- TASK OBJECTIVE -
Write out, word for word, only the data from its first line to the line containing "COL = S.collection".

- DATA EXCERPT -

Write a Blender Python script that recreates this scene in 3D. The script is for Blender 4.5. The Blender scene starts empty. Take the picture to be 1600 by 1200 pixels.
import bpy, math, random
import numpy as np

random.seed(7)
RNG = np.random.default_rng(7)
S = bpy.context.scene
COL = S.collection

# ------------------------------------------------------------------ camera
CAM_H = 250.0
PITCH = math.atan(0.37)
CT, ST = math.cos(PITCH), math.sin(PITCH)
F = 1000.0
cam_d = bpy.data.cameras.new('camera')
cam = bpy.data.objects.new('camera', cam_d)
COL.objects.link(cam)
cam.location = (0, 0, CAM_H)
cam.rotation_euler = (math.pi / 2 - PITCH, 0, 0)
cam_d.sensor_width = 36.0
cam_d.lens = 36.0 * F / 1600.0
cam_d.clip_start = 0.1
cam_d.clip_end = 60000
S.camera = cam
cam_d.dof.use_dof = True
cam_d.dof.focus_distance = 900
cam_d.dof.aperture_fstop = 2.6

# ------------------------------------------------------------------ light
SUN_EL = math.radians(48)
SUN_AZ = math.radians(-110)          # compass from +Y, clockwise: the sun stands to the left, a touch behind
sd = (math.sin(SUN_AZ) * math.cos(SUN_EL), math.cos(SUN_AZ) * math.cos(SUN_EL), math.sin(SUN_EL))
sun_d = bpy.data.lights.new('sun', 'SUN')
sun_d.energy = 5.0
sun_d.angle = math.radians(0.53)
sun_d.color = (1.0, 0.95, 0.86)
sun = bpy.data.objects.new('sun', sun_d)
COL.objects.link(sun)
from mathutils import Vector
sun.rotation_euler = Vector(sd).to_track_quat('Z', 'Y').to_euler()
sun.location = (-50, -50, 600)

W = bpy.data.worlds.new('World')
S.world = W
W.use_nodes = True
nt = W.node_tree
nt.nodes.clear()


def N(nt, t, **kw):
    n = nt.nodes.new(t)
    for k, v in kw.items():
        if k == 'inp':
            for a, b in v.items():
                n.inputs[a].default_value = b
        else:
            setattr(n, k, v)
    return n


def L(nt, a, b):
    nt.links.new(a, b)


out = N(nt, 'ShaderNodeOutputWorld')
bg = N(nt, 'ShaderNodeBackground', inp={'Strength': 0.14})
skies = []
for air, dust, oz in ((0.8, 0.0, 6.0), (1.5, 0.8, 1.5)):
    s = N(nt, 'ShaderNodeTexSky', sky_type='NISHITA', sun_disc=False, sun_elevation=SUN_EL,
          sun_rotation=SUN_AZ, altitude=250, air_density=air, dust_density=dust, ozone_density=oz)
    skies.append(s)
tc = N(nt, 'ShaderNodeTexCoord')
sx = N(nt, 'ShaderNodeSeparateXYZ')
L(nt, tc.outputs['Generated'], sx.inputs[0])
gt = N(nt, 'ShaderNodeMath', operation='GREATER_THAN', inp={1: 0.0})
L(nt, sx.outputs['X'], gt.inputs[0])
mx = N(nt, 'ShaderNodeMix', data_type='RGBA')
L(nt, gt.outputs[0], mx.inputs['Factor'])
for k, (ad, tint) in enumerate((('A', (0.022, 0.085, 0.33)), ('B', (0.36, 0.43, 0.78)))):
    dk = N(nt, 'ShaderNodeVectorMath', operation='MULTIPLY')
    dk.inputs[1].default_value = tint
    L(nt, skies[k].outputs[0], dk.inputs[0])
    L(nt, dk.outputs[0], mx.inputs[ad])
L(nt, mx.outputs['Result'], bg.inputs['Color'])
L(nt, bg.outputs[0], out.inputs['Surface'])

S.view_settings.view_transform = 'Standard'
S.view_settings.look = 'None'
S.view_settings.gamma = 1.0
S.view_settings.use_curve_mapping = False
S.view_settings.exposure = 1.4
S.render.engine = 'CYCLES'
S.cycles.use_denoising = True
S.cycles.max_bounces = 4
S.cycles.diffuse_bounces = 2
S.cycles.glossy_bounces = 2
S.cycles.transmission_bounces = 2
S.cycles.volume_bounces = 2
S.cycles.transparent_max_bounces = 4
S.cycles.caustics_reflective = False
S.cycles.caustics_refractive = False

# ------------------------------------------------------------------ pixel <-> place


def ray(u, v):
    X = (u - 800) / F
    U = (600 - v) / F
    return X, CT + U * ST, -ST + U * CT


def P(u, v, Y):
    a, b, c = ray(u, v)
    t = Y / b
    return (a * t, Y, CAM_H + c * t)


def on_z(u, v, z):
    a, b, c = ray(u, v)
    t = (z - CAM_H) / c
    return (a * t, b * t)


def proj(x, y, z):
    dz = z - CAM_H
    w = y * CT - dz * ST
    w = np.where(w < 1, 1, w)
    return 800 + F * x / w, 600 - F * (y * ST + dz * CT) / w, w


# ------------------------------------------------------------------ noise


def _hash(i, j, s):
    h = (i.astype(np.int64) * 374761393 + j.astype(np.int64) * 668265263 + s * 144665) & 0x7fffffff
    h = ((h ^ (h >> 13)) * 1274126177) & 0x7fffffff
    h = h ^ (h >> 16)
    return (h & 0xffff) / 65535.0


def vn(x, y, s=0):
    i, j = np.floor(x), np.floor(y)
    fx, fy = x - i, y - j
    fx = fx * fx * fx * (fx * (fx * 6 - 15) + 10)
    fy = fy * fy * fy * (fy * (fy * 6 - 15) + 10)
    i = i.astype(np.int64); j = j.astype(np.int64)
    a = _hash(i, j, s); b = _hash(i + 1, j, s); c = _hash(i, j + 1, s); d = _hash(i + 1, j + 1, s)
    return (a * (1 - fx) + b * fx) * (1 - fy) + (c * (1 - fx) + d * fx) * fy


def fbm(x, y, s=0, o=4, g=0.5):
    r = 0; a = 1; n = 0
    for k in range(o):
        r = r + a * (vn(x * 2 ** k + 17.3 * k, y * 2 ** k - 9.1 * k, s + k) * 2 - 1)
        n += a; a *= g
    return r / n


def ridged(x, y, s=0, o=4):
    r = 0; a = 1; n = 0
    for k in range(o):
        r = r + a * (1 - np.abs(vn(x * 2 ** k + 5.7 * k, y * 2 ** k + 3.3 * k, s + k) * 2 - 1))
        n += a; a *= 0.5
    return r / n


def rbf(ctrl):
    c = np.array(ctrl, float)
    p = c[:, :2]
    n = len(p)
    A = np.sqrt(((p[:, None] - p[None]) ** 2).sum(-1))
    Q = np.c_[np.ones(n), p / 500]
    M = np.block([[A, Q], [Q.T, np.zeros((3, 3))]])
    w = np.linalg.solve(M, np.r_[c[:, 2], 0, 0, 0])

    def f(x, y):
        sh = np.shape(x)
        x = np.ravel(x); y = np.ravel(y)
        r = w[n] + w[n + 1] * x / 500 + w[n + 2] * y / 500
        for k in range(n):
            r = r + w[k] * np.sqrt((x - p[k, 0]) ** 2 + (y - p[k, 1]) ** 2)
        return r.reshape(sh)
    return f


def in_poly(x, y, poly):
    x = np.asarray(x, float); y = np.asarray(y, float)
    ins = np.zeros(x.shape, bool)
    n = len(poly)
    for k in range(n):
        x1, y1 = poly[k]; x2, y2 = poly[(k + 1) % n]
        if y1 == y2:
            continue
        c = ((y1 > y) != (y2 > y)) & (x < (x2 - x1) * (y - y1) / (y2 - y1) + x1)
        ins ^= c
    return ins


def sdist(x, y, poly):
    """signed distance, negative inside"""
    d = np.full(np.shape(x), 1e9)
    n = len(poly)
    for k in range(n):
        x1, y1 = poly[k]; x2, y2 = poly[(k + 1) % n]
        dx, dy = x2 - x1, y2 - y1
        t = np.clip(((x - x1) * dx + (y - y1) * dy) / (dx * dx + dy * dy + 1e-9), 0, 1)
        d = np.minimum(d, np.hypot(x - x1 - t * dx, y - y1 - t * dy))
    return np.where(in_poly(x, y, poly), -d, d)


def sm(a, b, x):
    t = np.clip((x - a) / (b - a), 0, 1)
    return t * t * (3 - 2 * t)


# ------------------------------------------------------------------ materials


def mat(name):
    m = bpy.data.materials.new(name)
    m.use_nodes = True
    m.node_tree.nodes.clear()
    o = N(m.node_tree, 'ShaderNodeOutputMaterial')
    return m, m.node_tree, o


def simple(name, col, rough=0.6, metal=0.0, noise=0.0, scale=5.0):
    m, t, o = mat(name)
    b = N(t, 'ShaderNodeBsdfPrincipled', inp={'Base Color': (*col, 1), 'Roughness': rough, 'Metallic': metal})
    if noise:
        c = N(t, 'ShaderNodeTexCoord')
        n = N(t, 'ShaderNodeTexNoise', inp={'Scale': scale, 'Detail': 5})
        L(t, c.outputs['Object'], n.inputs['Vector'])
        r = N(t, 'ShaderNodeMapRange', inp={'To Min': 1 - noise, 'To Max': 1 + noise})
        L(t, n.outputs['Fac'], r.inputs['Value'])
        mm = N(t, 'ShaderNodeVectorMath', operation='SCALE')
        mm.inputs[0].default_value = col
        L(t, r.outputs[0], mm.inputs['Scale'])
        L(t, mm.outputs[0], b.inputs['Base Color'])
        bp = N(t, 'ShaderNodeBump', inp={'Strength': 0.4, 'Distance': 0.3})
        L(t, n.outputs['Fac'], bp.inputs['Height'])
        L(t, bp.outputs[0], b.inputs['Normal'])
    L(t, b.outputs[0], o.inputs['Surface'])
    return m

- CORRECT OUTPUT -
Write a Blender Python script that recreates this scene in 3D. The script is for Blender 4.5. The Blender scene starts empty. Take the picture to be 1600 by 1200 pixels.
import bpy, math, random
import numpy as np

random.seed(7)
RNG = np.random.default_rng(7)
S = bpy.context.scene
COL = S.collection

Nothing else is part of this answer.